Scenes as source code
■ ■ ■ ■ ■
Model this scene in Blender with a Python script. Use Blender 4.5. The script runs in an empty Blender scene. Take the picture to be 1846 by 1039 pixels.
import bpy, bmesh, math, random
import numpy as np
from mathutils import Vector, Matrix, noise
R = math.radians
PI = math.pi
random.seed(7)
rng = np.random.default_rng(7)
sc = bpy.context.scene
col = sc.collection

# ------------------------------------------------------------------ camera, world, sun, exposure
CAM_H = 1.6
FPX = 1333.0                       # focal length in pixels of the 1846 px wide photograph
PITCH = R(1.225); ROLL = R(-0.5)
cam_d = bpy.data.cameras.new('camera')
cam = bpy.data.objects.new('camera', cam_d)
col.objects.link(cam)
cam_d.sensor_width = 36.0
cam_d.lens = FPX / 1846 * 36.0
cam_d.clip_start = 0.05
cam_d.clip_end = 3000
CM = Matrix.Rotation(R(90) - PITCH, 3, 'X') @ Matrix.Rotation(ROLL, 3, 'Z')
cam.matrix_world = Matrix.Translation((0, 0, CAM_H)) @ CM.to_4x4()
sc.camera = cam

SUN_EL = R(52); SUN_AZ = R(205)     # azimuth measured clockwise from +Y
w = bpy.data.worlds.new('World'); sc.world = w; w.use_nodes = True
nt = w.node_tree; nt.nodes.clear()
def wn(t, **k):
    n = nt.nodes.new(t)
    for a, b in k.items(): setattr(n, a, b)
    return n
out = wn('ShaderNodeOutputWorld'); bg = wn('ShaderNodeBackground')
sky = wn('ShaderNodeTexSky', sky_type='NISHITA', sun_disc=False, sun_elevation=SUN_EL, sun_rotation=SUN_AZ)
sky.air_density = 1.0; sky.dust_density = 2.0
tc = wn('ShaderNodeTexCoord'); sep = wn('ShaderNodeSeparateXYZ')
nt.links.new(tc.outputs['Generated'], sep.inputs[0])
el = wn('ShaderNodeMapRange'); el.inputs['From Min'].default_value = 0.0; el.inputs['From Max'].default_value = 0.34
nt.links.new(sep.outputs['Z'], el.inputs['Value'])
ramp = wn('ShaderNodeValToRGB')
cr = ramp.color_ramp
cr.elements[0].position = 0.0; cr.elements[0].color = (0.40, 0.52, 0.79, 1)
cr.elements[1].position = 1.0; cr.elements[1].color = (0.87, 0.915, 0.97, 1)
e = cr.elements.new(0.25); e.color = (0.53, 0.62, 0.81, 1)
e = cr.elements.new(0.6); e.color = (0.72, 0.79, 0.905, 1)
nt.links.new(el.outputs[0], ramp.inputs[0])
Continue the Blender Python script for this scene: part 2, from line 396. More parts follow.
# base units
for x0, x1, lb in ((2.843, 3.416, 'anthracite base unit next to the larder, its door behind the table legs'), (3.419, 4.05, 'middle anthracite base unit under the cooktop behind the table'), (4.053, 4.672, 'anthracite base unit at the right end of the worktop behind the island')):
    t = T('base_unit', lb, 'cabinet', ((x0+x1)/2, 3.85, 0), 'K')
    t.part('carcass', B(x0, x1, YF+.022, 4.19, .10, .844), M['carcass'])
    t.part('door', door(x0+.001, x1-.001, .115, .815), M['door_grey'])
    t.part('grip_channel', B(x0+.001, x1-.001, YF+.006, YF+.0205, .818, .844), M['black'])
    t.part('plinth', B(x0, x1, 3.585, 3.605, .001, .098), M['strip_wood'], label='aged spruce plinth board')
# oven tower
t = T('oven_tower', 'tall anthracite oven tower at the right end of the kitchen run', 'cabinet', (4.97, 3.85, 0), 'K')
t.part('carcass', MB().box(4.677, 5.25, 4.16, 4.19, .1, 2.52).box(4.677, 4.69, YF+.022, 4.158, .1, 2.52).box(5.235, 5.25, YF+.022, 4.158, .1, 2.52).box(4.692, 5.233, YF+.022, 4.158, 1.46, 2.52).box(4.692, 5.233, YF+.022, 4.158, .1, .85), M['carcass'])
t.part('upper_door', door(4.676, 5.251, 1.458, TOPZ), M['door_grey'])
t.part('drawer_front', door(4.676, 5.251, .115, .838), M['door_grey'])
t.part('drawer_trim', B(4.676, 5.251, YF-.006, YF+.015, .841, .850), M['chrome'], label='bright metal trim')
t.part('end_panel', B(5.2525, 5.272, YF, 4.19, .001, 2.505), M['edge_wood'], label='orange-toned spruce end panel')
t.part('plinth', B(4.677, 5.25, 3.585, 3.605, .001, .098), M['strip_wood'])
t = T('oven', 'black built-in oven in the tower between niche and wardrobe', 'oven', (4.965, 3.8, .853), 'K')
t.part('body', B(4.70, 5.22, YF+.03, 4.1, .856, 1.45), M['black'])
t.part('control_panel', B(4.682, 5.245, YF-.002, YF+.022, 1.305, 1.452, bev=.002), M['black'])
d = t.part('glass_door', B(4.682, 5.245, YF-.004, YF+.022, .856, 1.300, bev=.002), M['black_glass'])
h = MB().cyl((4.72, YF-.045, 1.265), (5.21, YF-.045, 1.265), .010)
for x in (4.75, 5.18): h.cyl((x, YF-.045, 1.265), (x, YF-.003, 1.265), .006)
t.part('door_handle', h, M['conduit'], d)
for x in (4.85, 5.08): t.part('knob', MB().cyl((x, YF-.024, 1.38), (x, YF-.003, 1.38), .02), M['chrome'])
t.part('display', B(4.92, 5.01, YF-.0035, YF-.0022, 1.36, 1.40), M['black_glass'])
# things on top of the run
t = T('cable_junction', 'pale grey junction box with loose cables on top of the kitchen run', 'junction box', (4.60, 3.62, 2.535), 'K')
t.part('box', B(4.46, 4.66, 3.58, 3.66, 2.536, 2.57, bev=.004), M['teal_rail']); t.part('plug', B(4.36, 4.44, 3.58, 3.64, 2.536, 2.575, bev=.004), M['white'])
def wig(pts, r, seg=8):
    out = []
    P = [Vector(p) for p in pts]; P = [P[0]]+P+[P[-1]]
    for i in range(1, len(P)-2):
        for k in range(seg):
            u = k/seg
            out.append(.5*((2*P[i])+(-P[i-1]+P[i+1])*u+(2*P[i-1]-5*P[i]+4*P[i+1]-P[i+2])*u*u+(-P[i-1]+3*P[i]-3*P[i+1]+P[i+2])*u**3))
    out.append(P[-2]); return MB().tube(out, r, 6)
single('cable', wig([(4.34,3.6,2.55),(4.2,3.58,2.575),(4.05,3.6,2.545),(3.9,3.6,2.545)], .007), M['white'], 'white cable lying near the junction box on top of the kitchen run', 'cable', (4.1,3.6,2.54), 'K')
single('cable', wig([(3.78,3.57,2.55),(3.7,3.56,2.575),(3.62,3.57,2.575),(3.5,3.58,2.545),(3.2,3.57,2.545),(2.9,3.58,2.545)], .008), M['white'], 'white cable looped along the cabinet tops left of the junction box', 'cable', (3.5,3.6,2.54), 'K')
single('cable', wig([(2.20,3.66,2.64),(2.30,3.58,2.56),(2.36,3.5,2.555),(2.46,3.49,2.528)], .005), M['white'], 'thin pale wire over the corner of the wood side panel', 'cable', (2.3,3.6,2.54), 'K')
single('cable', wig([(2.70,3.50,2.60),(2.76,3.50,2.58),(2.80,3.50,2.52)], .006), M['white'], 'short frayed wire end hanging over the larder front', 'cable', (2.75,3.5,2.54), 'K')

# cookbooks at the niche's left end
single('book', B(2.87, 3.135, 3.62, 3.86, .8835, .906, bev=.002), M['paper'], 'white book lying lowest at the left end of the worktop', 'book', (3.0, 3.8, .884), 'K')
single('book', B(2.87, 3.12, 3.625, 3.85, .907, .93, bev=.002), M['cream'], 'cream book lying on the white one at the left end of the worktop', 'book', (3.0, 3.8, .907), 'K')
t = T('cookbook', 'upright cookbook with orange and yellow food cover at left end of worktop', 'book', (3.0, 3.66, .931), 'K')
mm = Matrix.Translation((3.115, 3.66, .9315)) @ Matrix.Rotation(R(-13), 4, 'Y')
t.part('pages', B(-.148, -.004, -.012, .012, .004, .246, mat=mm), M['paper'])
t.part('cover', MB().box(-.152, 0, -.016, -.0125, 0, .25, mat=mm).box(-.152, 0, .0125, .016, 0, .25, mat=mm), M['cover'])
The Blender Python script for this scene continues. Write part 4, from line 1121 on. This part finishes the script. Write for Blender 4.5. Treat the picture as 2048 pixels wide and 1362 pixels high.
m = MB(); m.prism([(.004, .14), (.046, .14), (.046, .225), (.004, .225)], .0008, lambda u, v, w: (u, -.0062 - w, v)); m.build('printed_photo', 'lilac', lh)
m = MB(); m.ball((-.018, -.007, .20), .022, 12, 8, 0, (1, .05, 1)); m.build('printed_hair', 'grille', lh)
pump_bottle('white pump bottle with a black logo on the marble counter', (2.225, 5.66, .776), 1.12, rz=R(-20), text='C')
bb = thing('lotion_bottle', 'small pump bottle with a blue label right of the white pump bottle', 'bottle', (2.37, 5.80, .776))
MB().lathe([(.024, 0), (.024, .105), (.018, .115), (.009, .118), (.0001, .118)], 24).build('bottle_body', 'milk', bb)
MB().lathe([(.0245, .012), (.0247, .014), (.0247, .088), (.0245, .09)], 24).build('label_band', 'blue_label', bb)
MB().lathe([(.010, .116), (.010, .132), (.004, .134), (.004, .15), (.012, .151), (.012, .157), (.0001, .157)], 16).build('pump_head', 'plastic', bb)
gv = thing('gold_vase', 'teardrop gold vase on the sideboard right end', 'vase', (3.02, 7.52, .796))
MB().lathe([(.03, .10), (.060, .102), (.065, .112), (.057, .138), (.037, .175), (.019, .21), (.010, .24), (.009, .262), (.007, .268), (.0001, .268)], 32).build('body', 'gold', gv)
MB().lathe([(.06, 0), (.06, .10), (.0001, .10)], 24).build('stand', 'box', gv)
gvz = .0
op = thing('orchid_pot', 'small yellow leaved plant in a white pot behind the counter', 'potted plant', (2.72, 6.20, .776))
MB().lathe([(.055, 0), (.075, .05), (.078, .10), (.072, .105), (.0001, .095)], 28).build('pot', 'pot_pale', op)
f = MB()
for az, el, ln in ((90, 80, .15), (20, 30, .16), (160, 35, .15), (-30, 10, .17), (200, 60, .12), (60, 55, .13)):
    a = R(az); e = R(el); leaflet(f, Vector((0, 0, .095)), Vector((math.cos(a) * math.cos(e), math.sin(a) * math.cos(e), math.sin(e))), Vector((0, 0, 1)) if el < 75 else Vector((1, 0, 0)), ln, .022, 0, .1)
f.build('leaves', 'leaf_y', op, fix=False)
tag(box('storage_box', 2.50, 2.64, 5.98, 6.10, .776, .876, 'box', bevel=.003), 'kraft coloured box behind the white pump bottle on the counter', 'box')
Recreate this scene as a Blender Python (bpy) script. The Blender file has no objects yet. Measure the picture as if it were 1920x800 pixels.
■ ■ ■ ■ ■
• _Short exercise_
Take the lines from the first line of the records through the line holding "sc.camera = cam", both included, and please reproduce them exactly with nothing added.

• _Result_
Model this scene in Blender with a Python script. Use Blender 4.5. The script runs in an empty Blender scene. Take the picture to be 1846 by 1039 pixels.
import bpy, bmesh, math, random
import numpy as np
from mathutils import Vector, Matrix, noise
R = math.radians
PI = math.pi
random.seed(7)
rng = np.random.default_rng(7)
sc = bpy.context.scene
col = sc.collection

# ------------------------------------------------------------------ camera, world, sun, exposure
CAM_H = 1.6
FPX = 1333.0                       # focal length in pixels of the 1846 px wide photograph
PITCH = R(1.225); ROLL = R(-0.5)
cam_d = bpy.data.cameras.new('camera')
cam = bpy.data.objects.new('camera', cam_d)
col.objects.link(cam)
cam_d.sensor_width = 36.0
cam_d.lens = FPX / 1846 * 36.0
cam_d.clip_start = 0.05
cam_d.clip_end = 3000
CM = Matrix.Rotation(R(90) - PITCH, 3, 'X') @ Matrix.Rotation(ROLL, 3, 'Z')
cam.matrix_world = Matrix.Translation((0, 0, CAM_H)) @ CM.to_4x4()
sc.camera = cam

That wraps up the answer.